I have a very hard time deciding how much money is enough for retirement, especially considering we don't know how much $1.00 will be worth when I expect to retire in 40 years (~2054). Inflation averages 3% a year, right? So if I had $3,000,000 in my retirement account by the day I retire and push it all into some sort of bond or CD that earns me 3% a year (perhaps wishful thinking, who knows what rates will be in 2050), I'd earn $90,000 a year. That seems like way more than enough money to retire on without having to take anything out of the principal balance... but, if 3%/yr inflation holds true, it'd only be worth $25800 in purchasing power. That's certainly livable, but isn't an extremely posh lifestyle either.

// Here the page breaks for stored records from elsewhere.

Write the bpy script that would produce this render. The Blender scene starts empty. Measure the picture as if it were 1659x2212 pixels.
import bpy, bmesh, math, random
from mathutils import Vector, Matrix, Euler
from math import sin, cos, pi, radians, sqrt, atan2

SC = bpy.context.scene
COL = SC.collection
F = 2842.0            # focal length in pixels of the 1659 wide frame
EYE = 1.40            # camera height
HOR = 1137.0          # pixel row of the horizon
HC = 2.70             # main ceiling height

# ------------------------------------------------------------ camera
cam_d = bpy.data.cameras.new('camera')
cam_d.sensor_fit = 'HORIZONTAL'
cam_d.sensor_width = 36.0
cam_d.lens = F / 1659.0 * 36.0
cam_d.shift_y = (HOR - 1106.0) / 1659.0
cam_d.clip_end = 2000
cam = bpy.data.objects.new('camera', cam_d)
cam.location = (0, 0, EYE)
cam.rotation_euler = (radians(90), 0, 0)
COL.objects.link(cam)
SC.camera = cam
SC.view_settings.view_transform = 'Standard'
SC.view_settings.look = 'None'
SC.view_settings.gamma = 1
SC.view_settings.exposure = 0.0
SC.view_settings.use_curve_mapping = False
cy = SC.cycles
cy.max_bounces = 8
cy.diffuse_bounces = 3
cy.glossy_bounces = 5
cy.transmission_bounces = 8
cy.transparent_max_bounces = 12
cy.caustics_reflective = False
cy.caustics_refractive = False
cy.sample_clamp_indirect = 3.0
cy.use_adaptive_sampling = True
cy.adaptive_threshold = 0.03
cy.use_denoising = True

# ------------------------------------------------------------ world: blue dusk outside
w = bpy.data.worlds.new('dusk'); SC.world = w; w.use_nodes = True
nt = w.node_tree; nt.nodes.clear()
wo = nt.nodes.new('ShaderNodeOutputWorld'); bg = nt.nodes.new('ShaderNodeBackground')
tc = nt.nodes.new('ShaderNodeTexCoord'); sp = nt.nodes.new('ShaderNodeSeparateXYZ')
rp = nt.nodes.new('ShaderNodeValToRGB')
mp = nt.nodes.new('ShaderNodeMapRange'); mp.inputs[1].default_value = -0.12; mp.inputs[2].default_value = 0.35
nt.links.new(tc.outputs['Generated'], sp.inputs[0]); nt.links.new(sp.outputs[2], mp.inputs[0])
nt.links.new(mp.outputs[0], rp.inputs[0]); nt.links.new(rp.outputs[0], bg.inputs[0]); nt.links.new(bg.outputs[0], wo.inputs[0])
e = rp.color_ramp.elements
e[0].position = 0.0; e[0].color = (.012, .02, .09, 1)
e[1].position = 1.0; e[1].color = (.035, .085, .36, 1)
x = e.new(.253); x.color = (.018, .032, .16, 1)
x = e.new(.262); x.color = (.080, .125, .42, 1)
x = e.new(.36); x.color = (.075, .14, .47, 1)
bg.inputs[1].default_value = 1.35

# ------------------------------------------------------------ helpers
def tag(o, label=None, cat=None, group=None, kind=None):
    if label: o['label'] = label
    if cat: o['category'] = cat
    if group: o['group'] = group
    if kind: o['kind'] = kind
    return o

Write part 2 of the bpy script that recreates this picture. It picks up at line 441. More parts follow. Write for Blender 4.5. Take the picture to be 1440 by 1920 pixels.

So, am I missing something? It seems like inflation would destroy any real chance of having a great retirement even if I had $3 million banked. I suppose the point would be to live off of the principal, not the income made from said principal via bond/CD-generated interest... but even then, $3,000,000 in 2054 money would feel more like $860,000; assuming I could earn 3% a year on it and have that come out to a net 0% gain (3% gain from interest, 3% loss from inflation) I'd still only have $29,000/yr if my fiancee and I lived for 30 years into retirement. That's actually not horrific by any means, but again, it'd require us to have $3,000,000 as a principal balance. Drop that down to $1,000,000 and we're talking about having barely $10,000/yr.
Can anyone point out a hole in my logic? The good news for me and my fiancee is that we're well-educated and have both been saving since we're teenagers, so even though we're only 25, we have savings more akin to people in their 40s... and I'm such a rampant save-a-holic, we should be saving at a much steeper rate than the average couple.